I sat at my desk yesterday morning with a pot of black tea. I was ready to write, but my mind wouldn’t settle. I kept thinking of the time when I worked for an arts education nonprofit where a part of my job was to run a year-long weekly writing workshop at a public school.
In 2016, the project’s genre focus was memoir. At the start of the year, the 5th graders’ memoirs were almost universally about the school’s overnight camping trip in Virginia; a family trip to Six Flags theme park that summer; or the death of a beloved family pet. Since they were ten- or eleven-years-old, these topics made sense. The students labored diligently for weeks crafting their narratives, learning about things like memoir’s double “I”; sensory descriptions in setting; and capturing dialogue. September turned into October, then October became November.

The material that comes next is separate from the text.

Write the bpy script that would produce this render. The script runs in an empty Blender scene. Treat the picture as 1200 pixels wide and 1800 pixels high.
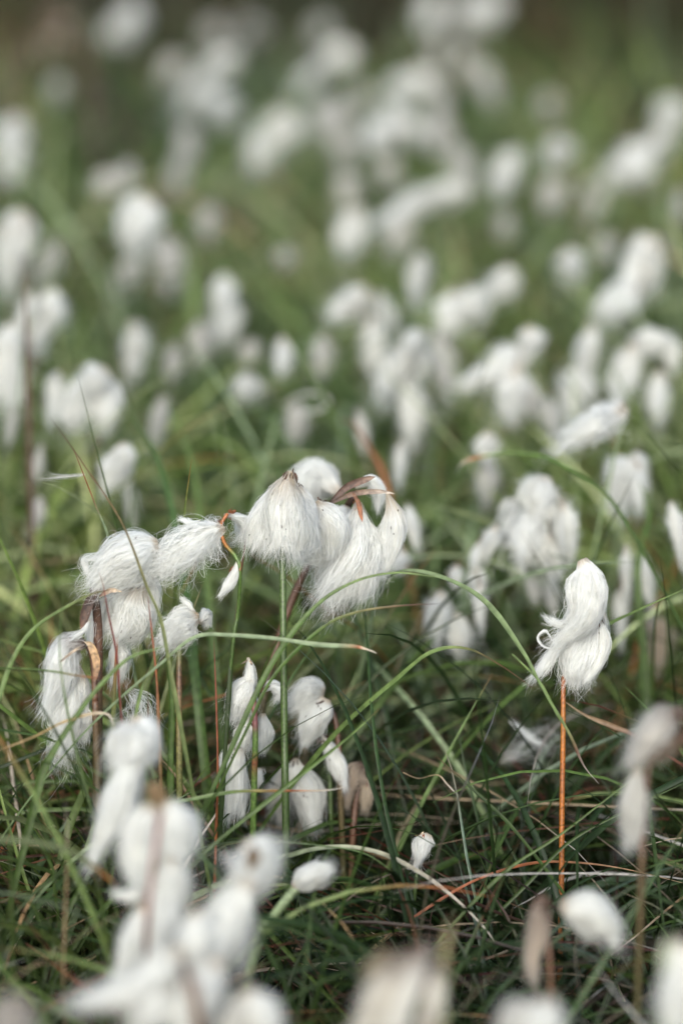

Throughout the fall, the 2016 U.S. presidential election was in the air, and it was not unusual to overhear the kids talking about “Donald Duck,” their pejorative for Donald Trump. The presidential election was an undercurrent to everything, the way oxygen runs through our veins but we don’t notice it until we’re short of breath. We had been collectively short of breath for months. The 5th graders were familiar with the candidate’s racist and anti-immigrant rhetoric—language that specifically targeted them and their families, as they were all either Latinx or Black first-generation U.S. citizens or immigrants, and a few were undocumented—but they were also just kids. They zipped around the playground at recess, complained about homework, and gave me earfuls about their favorite video games and YouTube stars.1
On the bright, cold morning of November 9, 2016, the day after Trump won the election, the students arrived to school red-eyed from crying, red-faced with anger and betrayal. J. demanded to know why we, the voting-age adults in the room, had let everyone down. L. asked, in Spanish, how soon the deportations would start. Her mom was undocumented and L. was U.S. born; she added stoically that she hoped to spend one last Christmas with her mom before they were separated.
That day, we didn’t do memoir. I opened up space for emotional processing instead. Whatever they felt they needed to express they would write down, and then we would share them aloud. Students bent over their sheets of wide-ruled paper, pencils scribbling. They demanded answers. They pleaded with the president-elect to be rational, kind, and honest. They insulted and mocked him. They called him a r^pist and wrote f^ck Trump. They drew pictures of apocalyptic visions. They expressed disappointment that they weren’t witnessing the first female president. They told their families that they loved them no matter what happened. They repeatedly wrote about their sense of powerlessness, how much they wished they were 18 and old enough to vote.
I’ve been thinking about those kids again, now eighteen or nineteen and able to vote in a presidential election for the first time. The more I’ve seen people—especially people with privilege—publicly declare that they’re not voting, or that they’re voting for a third-party candidate because Kamala Harris isn’t perfect, the more I am returned to that day of deep grief and fear those 10-year-olds experienced, children who had no power to affect their lives. Children who had to watch the adults around them make choices that left them vulnerable and afraid.
There will be enormous and possibly irrevocable consequences for a great number of vulnerable and marginalized people—including children here and abroad—if Trump is re-elected. He has promised as much. His former staffers and advisers have said it. We have already lived during one presidency of his, and we continue to live with its after-effects.
The classroom teachers photocopied the students’ letters and gave them to me. Seventy-three in all, from three classrooms of 5th graders. I re-read them this morning when I couldn’t write. The letters are raw and emotional. They are angry, confused, mournful, and occasionally hopeful. A protest anti-Harris vote is disconnected from the reality of a Trump presidency, one that we’ve seen before. That isn’t a path of change or hope. But with Harris, we have no idea what’s to come. And I choose to dwell in that possibility. I hope you will, too. '
100% of the students qualified for free/reduced lunch, the federal indicator of childhood economic poverty. For most of them, English was their second language and was not the primary language spoken at home. The public school system and nonprofits often label such students “at-risk," “underserved,” “underprivileged,” or “under-resourced.” Outside of K-12 education spaces, most folks use the label marginalized.